▶ [Aim of the exercise] Return the lines that follow, exactly as they appear, from the first through the one containing "rnd = random.Random(7)"; no pictures are to be included.

● ● ● ●

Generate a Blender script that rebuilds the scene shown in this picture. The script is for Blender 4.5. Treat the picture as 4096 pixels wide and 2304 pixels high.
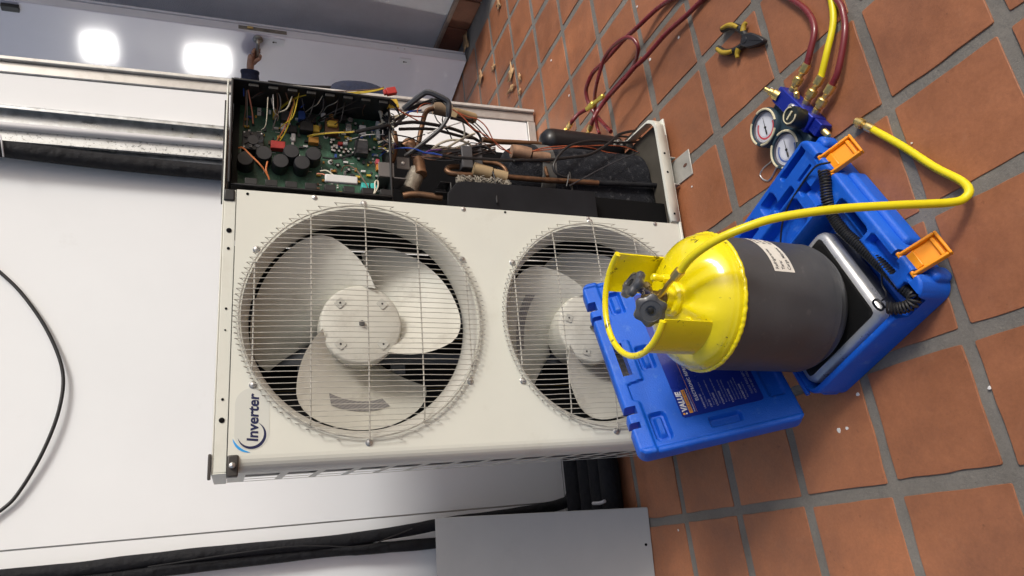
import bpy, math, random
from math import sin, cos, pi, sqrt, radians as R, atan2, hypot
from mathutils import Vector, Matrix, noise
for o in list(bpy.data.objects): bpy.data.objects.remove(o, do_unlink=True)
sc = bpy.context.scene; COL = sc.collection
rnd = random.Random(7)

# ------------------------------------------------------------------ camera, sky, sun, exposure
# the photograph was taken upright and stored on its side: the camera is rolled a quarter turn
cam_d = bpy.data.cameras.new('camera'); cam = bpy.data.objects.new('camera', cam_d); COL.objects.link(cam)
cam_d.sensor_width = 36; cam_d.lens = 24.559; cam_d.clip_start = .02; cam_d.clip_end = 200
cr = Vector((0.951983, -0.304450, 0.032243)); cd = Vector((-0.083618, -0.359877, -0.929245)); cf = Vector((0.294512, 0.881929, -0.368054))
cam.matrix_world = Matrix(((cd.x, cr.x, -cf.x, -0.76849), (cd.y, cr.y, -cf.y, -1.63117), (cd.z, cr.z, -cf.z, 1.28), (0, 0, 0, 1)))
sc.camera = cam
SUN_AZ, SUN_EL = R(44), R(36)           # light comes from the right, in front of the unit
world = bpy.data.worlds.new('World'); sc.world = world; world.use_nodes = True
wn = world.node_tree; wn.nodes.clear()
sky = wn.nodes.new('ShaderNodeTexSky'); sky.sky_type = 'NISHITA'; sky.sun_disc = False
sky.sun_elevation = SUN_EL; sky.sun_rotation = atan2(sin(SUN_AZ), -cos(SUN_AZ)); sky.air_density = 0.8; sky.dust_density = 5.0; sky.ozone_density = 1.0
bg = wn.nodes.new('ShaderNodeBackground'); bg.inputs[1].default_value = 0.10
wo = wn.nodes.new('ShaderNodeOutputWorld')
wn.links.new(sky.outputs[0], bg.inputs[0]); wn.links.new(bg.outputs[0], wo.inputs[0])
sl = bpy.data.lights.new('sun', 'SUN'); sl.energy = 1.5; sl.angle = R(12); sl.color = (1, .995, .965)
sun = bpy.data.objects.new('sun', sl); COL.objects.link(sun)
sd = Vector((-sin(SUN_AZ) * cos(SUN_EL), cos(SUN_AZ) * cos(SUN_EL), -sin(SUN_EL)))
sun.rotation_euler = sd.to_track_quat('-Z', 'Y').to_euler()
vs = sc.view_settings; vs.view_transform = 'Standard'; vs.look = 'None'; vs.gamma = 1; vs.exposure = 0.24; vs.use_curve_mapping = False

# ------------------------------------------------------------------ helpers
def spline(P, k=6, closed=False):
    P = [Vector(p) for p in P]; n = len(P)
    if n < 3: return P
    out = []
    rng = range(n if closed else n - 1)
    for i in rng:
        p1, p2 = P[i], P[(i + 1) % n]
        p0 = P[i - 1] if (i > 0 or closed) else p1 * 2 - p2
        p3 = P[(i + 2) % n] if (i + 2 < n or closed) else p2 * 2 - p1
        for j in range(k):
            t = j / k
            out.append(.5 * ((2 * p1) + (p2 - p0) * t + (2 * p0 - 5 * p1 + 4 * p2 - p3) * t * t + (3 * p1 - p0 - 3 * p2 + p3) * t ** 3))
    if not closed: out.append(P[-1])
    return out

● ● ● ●

▶ [Response to this exercise]
Generate a Blender script that rebuilds the scene shown in this picture. The script is for Blender 4.5. Treat the picture as 4096 pixels wide and 2304 pixels high.
import bpy, math, random
from math import sin, cos, pi, sqrt, radians as R, atan2, hypot
from mathutils import Vector, Matrix, noise
for o in list(bpy.data.objects): bpy.data.objects.remove(o, do_unlink=True)
sc = bpy.context.scene; COL = sc.collection
rnd = random.Random(7)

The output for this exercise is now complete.